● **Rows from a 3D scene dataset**
........

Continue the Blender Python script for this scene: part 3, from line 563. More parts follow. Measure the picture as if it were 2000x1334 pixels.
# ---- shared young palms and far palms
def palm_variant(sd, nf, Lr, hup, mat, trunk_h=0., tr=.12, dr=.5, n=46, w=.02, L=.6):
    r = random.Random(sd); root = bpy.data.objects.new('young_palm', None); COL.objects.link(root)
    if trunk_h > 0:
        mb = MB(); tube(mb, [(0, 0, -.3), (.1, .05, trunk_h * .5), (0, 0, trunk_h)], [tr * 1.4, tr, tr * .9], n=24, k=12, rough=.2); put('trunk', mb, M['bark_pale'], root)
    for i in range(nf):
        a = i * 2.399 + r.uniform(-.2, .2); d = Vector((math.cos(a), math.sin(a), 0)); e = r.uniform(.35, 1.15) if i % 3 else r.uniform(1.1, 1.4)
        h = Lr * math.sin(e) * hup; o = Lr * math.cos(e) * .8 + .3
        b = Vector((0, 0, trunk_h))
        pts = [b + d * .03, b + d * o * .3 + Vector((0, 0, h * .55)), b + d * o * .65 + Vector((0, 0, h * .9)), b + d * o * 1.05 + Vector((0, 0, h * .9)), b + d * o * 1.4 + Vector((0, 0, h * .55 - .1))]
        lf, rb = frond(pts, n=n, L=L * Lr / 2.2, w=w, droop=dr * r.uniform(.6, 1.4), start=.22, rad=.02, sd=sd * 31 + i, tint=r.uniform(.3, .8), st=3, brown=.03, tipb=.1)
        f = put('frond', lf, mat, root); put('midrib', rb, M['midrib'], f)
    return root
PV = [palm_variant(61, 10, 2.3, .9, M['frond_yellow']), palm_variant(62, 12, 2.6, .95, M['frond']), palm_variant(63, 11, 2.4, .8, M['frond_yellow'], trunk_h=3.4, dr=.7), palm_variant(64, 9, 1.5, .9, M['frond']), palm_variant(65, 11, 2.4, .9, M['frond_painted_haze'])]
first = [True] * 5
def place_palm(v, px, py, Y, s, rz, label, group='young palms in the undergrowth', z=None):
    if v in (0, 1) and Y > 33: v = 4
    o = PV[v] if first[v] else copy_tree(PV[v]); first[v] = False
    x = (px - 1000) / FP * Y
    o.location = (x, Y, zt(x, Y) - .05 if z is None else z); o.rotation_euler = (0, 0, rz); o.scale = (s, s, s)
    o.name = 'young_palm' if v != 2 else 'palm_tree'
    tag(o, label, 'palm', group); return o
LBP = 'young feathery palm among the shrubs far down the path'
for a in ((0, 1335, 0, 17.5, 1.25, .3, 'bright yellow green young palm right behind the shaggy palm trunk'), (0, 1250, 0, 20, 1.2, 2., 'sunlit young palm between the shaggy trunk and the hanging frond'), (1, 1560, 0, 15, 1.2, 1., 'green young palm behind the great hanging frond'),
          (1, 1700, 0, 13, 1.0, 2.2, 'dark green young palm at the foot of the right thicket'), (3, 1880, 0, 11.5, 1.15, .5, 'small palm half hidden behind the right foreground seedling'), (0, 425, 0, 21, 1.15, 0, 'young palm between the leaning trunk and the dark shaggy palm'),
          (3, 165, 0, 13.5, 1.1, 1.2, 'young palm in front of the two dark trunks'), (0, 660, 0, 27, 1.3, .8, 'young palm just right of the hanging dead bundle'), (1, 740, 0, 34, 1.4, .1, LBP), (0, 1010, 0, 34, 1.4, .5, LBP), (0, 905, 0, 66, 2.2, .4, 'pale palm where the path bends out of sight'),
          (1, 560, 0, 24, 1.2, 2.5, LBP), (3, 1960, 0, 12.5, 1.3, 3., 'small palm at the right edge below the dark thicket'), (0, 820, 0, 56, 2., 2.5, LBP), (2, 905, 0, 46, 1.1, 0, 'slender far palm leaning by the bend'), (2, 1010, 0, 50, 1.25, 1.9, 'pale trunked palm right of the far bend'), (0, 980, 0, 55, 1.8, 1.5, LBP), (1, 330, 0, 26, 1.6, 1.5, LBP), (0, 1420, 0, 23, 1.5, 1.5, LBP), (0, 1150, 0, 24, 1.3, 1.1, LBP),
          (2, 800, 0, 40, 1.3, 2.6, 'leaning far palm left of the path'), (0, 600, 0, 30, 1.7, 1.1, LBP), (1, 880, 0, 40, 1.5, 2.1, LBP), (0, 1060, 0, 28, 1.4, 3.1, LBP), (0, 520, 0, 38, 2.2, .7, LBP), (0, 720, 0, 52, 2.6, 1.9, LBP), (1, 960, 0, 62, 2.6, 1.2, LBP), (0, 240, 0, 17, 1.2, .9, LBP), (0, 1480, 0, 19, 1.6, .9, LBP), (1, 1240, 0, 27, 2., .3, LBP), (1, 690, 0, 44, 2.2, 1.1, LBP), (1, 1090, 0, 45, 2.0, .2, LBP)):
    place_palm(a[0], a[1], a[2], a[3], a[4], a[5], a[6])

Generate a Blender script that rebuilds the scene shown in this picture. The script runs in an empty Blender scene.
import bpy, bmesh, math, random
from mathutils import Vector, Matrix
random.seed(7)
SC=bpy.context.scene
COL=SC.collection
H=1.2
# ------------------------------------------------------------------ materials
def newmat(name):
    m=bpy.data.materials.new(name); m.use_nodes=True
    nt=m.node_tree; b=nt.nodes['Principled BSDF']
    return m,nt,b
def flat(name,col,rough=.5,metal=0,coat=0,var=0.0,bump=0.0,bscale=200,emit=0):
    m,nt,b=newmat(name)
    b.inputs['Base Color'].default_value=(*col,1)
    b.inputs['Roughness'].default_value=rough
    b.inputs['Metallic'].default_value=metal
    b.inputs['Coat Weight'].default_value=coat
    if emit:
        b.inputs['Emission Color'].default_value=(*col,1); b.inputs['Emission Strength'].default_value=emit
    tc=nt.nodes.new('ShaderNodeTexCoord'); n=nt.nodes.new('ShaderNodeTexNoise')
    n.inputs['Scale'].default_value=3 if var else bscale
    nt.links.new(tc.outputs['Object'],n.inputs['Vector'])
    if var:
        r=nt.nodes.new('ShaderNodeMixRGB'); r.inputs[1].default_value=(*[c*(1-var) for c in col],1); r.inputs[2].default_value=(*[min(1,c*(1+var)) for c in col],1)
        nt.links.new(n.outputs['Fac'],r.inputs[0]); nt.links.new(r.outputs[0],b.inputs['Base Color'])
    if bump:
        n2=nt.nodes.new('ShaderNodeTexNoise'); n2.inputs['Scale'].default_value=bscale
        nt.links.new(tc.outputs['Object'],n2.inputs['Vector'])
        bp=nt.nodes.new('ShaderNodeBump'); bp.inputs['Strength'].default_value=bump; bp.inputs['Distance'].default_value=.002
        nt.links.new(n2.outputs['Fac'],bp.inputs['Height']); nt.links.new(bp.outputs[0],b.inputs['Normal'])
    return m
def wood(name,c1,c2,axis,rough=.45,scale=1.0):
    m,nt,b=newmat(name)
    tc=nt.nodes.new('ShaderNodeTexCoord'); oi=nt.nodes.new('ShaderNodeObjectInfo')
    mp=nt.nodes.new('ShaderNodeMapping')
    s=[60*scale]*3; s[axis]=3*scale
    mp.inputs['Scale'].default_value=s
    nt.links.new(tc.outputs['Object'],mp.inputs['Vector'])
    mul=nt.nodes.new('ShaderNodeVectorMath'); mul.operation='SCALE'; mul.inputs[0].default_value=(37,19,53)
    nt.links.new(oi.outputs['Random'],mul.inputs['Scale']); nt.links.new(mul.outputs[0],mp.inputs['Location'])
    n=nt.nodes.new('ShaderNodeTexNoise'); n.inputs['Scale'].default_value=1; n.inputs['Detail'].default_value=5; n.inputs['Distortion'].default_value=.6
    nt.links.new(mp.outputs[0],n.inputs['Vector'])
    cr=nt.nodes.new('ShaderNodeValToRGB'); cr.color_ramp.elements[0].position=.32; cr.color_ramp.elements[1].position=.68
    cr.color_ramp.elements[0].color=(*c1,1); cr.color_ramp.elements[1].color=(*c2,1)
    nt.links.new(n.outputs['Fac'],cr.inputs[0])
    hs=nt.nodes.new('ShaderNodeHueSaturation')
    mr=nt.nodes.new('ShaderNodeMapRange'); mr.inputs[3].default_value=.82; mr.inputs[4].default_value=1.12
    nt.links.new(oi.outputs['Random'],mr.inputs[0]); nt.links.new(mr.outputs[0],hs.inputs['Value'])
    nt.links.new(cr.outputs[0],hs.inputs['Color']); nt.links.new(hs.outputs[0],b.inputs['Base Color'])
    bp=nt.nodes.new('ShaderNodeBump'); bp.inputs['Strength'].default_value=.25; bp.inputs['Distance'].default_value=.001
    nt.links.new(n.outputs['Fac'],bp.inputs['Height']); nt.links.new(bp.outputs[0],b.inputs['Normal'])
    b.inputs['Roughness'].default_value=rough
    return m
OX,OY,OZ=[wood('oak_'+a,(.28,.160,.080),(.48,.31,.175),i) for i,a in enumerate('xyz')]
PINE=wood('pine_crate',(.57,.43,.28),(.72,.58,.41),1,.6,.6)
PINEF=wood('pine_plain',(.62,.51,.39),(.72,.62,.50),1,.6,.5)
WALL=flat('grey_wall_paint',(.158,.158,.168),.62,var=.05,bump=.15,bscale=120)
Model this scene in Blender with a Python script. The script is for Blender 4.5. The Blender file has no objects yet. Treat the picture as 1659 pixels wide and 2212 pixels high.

........

● **Exercise requirements**
Return all lines containing the word "picture".

● **Solution to this task**
Continue the Blender Python script for this scene: part 3, from line 563. More parts follow. Measure the picture as if it were 2000x1334 pixels.
Generate a Blender script that rebuilds the scene shown in this picture. The script runs in an empty Blender scene.
Model this scene in Blender with a Python script. The script is for Blender 4.5. The Blender file has no objects yet. Treat the picture as 1659 pixels wide and 2212 pixels high.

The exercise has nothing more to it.